Post-university, Smith championed that philosophy. She fought on behalf of property rights groups, wrote editorials for the Calgary Herald, hosted a TV current affairs show and served as Alberta boss for the Canadian Federation of Independent Business.

She won the Wildrose leadership in October 2009.

The Wildrose seeds had been sown by discontented hard-right Tories who had come together as the Alberta Alliance Party. But the movement lacked momentum and the party merged with the unregistered Wildrose in 2008. The new entity captured seven per cent of the popular vote in that year's election.

Increasing frustration with the Tories in a cooling economy resulted in a surprise win for what was then called the Wildrose Alliance in a 2009 byelection.

But the Wildrose still lacked a charismatic face — until Smith was chosen as leader. The party's popularity quickly grew as she criss-crossed the province, trying to put a progressive face on a group rooted in social conservatism.

Ultimately, it was a political high-wire act that Smith could never carry off.

With the Tories appearing to show some weakness under former premier Alison Redford, the Wildrose were on track, the opinion polls predicted, to win the April 2012 election. That would have smashed four consecutive decades of Tory government.

The naysayers scoffed. The Wildrose, they sniffed, were so-cons in progressive sheep's clothing and not to be trusted. Just days before the vote, Smith gave those critics ammunition when she refused to ditch two candidates for homophobic and racist beliefs. One candidate warned gays to repent or face eternal damnation in hell's "lake of fire."

Victory turned to defeat. The Wildrose took 17 of the legislature's 87 seats.

In the years that followed, the Wildrose was again ascendant as it helped expose scandals around Redford's lavish spending on airplane flights and a personal penthouse suite.

Smith managed to keep her social conservatives in check, promising that centrism meant power.

But after Redford resigned, she was followed by Prentice — with his federal cachet and Wildrose-sympatico ideals.
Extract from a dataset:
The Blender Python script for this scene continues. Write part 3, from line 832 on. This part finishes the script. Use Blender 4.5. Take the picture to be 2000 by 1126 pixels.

He won four byelections in October and that emboldened the social conservatives in Smith's party to flex their muscles once again.

They struck a month ago, at the party's annual general meeting in Red Deer.

While Smith was out of the room, the rank and file voted down a resolution that would have resulted in a Wildrose policy that supported equal rights for all minority groups, including homosexuals.

Critics said the Wildrose had taken a two-year step backward, that it was indeed a party not ready for prime time.

Soon after, two of Smith's caucus members jumped to Prentice. She railed against the defectors and their betrayal. She assured her membership that "there will be no more floor crossings."

Just three weeks later, Smith broke her own vow. She and eight of her remaining caucus members have moved to the government benches and have left the fate of the party that flourished under her up in the air.